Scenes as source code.
>>>>

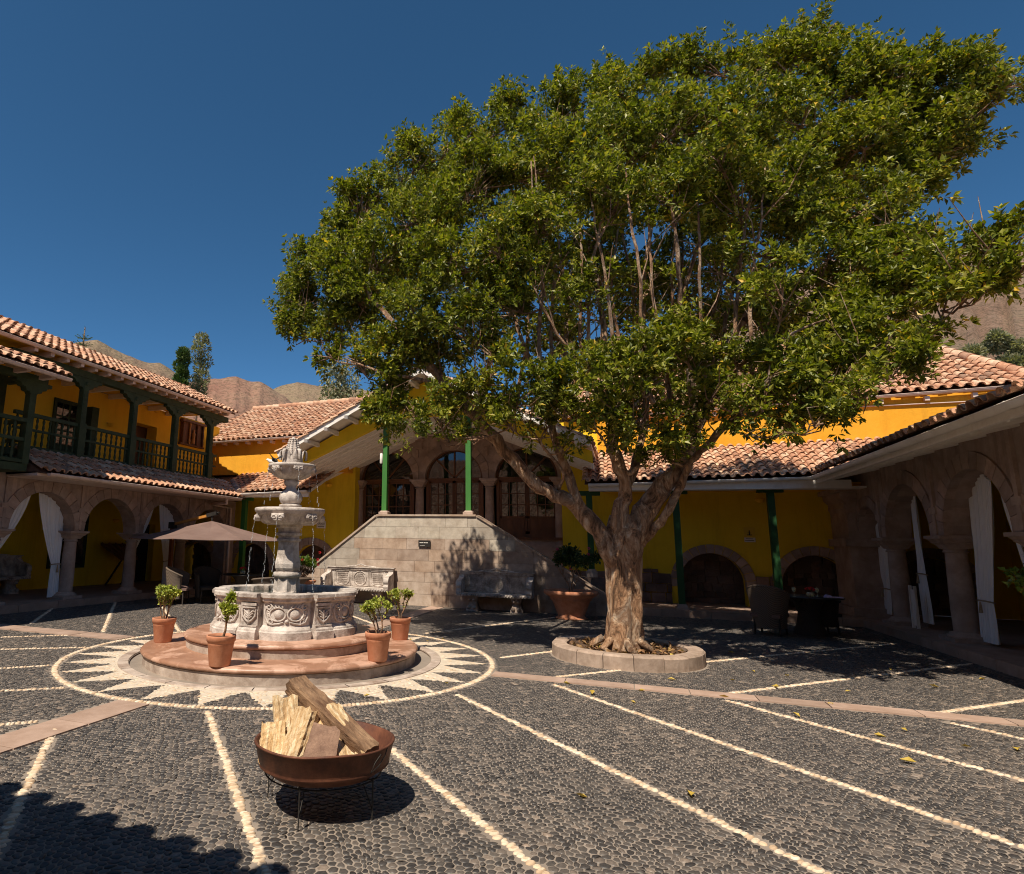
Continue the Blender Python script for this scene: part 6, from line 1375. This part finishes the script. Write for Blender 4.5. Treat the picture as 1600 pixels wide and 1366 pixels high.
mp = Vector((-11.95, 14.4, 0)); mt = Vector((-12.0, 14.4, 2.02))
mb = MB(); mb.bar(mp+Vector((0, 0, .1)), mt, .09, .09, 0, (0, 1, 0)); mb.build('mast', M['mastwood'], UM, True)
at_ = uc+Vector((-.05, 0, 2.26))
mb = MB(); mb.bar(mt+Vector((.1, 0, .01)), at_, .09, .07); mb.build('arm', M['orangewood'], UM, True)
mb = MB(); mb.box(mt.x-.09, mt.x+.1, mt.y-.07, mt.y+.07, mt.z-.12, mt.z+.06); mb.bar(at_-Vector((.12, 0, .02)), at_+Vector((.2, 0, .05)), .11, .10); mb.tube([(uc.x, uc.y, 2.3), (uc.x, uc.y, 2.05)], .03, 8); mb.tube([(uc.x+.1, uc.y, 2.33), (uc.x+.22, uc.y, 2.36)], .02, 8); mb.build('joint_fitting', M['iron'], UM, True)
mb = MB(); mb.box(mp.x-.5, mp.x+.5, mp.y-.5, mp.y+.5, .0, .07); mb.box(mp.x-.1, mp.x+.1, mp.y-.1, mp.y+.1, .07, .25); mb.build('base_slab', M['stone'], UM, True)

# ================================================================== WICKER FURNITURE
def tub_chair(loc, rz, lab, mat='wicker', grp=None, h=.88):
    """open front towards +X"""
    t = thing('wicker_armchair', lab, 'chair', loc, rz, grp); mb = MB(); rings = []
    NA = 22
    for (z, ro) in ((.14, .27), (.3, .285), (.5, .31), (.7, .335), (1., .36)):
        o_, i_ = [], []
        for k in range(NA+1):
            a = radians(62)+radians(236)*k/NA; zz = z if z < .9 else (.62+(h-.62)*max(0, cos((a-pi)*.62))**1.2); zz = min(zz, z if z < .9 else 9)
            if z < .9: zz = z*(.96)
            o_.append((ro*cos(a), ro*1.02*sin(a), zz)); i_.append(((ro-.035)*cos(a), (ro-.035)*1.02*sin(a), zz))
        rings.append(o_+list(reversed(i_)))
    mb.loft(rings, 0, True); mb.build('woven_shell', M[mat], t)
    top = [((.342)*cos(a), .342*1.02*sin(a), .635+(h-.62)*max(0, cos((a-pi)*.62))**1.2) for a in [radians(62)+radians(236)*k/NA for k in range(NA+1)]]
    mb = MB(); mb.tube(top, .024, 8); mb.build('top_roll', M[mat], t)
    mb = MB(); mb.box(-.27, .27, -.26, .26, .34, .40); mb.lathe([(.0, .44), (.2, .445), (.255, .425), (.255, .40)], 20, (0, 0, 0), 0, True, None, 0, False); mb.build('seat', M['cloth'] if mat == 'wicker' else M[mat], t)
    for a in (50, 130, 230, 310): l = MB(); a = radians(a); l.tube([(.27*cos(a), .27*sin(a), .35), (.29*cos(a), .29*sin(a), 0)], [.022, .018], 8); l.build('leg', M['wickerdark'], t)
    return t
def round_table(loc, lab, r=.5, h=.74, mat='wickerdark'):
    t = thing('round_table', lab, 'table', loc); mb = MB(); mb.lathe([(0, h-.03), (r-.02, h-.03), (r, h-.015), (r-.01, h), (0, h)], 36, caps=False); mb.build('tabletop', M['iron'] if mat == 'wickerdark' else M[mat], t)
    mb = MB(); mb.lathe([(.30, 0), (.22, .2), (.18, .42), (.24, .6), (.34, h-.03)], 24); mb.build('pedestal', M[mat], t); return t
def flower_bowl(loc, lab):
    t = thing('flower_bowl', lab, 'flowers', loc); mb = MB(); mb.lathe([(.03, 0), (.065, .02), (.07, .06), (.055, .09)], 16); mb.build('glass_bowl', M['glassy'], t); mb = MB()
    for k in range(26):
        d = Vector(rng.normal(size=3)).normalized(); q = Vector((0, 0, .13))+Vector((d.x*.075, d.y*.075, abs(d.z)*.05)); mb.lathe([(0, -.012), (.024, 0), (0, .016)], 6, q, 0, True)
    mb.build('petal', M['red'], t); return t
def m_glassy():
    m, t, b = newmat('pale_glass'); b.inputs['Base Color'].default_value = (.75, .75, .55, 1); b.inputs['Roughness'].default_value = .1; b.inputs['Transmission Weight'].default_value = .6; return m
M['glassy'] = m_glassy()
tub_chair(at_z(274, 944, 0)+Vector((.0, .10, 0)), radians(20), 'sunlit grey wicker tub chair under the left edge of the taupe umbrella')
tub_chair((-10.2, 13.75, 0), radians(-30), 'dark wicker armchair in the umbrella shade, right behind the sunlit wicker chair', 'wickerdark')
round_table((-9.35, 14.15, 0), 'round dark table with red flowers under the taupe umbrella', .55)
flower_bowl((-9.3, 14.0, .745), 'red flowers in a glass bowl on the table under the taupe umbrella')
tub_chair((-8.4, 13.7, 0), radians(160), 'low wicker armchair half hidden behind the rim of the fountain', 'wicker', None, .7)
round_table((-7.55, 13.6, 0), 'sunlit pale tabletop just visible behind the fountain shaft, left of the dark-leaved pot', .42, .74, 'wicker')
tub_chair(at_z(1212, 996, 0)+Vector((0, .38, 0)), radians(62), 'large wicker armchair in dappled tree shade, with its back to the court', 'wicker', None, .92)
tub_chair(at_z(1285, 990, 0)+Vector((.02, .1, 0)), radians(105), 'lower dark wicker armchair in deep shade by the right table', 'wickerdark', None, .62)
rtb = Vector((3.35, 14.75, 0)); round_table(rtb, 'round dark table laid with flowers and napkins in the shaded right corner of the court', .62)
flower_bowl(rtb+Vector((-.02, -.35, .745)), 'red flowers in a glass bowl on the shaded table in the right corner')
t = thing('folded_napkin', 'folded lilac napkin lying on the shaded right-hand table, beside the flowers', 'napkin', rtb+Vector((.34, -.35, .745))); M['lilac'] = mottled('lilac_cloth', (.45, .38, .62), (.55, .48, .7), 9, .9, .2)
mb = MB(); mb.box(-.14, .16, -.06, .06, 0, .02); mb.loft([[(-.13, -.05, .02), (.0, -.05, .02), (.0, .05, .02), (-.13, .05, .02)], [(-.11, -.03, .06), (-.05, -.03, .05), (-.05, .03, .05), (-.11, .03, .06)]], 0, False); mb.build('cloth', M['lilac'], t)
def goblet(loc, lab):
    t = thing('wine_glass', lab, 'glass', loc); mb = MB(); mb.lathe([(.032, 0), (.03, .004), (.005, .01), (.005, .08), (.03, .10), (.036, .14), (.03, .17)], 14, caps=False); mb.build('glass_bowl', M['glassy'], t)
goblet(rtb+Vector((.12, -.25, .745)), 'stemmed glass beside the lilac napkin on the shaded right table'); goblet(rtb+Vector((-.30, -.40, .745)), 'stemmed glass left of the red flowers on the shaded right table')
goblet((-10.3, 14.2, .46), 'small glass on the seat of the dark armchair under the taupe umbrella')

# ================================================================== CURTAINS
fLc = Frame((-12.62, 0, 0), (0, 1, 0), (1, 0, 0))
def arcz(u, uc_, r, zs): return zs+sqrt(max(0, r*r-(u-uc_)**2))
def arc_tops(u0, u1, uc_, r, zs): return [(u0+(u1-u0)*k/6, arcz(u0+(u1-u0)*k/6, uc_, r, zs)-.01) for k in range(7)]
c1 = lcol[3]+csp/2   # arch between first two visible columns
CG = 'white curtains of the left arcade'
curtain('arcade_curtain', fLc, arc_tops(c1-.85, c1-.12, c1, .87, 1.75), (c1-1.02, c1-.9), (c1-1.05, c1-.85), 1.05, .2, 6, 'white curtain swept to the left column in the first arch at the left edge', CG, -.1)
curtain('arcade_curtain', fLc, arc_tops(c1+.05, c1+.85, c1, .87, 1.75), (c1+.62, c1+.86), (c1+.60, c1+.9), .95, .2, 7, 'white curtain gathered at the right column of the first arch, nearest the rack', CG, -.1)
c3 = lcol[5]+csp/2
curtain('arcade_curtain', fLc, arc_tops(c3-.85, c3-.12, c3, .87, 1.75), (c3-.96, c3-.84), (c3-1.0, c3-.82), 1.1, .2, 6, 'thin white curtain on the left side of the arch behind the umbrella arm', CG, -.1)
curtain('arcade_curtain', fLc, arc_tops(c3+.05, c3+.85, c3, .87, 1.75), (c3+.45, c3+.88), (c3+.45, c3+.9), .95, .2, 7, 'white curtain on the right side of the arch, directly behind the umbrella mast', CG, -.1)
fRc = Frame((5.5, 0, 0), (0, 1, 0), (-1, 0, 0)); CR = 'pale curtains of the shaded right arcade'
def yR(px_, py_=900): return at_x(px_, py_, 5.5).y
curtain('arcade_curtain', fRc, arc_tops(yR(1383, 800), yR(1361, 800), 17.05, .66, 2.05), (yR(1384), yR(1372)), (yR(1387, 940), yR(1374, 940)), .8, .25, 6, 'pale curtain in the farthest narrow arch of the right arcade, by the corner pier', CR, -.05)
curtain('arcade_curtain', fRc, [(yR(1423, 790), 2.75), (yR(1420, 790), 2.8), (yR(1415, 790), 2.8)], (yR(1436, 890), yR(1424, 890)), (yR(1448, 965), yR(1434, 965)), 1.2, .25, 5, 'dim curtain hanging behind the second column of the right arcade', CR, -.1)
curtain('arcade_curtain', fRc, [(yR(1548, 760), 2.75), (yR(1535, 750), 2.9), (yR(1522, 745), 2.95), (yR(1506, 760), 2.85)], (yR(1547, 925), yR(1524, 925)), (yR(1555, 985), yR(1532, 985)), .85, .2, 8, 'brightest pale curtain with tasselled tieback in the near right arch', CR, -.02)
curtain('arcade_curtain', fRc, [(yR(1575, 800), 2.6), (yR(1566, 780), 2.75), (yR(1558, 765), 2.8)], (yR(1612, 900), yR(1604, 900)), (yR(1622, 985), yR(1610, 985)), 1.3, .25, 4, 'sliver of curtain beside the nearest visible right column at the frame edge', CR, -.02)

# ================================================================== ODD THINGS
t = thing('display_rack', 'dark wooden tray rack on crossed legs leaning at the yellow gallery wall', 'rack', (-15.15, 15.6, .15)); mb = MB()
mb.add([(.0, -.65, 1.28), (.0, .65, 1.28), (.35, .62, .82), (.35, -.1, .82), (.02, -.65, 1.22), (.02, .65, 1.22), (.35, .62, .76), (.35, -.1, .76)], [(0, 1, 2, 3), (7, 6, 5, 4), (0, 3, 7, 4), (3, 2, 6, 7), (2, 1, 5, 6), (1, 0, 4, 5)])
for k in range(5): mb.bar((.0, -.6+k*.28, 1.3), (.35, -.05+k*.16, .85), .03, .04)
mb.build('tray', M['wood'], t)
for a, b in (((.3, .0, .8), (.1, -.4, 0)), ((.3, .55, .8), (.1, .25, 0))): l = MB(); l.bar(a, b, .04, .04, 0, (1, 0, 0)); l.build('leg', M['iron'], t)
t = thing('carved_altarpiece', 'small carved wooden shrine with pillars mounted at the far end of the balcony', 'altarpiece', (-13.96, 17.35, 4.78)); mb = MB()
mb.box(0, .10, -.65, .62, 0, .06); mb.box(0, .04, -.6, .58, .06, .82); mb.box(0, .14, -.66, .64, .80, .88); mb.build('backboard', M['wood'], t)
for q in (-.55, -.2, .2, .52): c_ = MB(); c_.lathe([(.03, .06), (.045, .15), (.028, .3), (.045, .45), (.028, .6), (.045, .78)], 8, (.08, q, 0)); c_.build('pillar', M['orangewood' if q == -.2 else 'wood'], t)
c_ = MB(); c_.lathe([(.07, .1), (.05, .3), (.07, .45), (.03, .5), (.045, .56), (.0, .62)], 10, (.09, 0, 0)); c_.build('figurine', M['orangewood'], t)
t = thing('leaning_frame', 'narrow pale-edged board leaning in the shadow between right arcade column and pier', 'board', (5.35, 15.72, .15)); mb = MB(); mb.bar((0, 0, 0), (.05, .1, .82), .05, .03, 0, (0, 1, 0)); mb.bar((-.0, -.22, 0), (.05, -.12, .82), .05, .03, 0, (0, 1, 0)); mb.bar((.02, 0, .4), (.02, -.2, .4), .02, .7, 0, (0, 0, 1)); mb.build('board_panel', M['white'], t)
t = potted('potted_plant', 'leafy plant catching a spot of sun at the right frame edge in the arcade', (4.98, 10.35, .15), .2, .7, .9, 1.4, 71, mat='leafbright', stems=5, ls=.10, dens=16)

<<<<
>>>>

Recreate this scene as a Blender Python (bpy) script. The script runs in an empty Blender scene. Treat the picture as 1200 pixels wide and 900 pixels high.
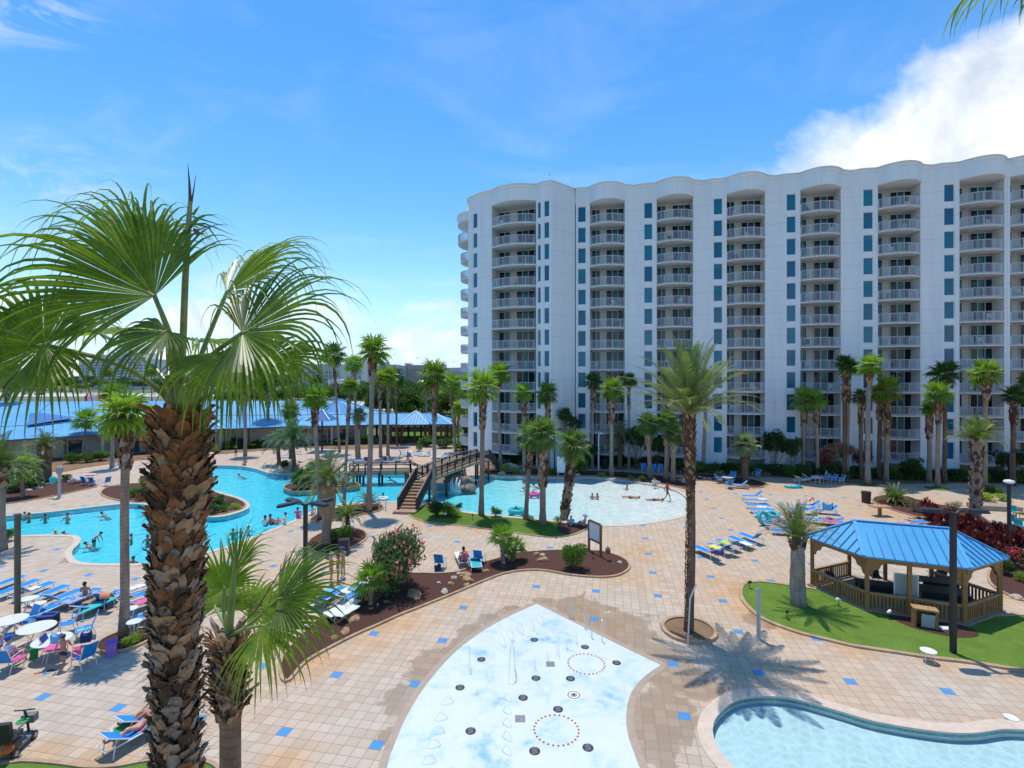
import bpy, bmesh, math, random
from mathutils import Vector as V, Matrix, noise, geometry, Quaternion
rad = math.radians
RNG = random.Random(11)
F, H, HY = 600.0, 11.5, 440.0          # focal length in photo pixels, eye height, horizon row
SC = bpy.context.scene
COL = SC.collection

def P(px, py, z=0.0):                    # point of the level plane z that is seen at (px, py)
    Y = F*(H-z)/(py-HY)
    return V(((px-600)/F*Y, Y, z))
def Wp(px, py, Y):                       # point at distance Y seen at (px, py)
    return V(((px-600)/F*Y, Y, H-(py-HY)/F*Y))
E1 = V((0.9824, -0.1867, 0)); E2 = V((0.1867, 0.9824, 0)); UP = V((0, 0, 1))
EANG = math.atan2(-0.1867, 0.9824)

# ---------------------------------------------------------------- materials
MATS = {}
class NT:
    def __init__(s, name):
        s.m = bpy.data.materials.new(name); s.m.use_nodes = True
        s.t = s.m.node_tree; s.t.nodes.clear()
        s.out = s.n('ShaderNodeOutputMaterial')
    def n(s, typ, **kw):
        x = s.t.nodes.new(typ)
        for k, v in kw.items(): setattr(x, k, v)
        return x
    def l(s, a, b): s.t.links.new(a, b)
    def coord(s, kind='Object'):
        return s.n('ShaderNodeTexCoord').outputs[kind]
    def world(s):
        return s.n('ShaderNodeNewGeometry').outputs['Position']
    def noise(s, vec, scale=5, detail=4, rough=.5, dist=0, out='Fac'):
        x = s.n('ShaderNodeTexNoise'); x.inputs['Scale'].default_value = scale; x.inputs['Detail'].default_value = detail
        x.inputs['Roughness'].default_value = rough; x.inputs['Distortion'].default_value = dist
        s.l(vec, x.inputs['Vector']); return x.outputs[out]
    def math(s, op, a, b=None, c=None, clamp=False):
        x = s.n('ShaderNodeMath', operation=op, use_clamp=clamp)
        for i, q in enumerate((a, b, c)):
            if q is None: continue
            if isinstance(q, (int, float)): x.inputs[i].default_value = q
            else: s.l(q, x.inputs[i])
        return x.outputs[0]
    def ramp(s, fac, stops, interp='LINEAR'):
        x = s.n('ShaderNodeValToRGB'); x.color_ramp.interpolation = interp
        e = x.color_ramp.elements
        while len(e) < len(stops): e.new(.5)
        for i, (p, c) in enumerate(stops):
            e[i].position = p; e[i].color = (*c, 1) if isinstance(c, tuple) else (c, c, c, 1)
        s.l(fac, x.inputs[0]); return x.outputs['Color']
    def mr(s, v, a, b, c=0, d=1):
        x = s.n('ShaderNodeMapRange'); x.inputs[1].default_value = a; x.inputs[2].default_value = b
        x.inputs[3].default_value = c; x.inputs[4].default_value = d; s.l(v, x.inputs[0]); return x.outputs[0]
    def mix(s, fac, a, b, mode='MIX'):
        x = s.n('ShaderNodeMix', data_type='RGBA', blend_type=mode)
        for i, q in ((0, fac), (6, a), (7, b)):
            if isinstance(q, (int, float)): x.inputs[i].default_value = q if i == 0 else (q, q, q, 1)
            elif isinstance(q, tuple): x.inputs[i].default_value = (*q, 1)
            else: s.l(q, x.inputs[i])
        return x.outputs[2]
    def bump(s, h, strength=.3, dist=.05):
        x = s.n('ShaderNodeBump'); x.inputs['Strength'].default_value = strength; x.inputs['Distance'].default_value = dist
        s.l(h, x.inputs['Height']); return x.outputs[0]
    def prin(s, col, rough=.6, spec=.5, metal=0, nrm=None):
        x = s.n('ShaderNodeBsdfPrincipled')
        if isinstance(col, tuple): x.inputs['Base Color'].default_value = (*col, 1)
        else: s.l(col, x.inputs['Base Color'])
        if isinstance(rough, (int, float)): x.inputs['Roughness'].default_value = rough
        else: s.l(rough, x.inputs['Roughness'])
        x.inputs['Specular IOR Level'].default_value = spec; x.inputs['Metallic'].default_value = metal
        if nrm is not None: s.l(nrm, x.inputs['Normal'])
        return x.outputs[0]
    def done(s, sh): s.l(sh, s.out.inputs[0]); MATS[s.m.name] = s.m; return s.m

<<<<

Exercise directions.
Look above for the line with "Recreate this scene" and the line with "COL = SC.collection"; set down those two lines and all lines between them exactly, without pictures and without anything else.

Response for this exercise.
Recreate this scene as a Blender Python (bpy) script. The script runs in an empty Blender scene. Treat the picture as 1200 pixels wide and 900 pixels high.
import bpy, bmesh, math, random
from mathutils import Vector as V, Matrix, noise, geometry, Quaternion
rad = math.radians
RNG = random.Random(11)
F, H, HY = 600.0, 11.5, 440.0          # focal length in photo pixels, eye height, horizon row
SC = bpy.context.scene
COL = SC.collection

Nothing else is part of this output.